I don't really know what your goal is here with talking about referencing a book during play. The fact is, if the DM changes even one monster, you can't be sure if any other monsters have been changed, which disincentivizes the very thing you say you don't like. In that environment, it becomes more optimal to verify your assumptions before acting on them. That doesn't mean players won't "metagame," but in effect it makes it an unreliable tactic and, in my experience, players prefer tactics with more reliability than not.

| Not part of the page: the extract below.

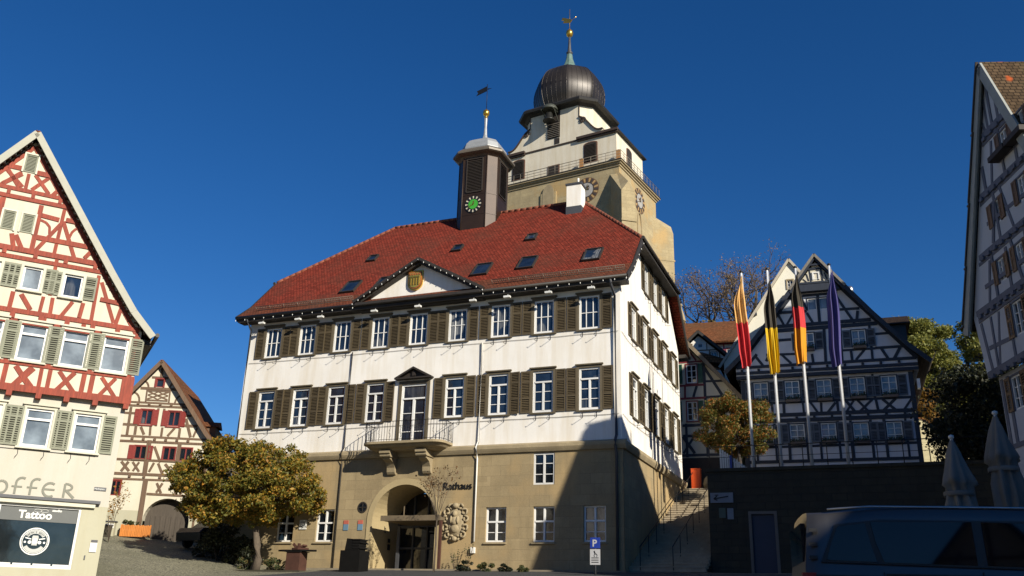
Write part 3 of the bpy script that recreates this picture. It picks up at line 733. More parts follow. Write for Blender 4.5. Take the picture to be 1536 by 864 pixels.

Right. But as one poster is fond of saying, metagaming is the DM's fault. So either the DM homebrews every monster in the game, or it's on the DM for "letting" the players cheat.
Just one will do. And it's only "cheating" if your social contract says so, and that can be changed.
 


Maxperson

Morkus from Orkus
Because the one makes it clear that sort of thing matters to the DM.
Does it? @iserith said it doesn't matter to him if they metagame. His changes are just for the sake of doing something differently. How would I as the player be able to tell the difference between his position and one where the DM is changing monsters as some sort of adversarial metagame arms race?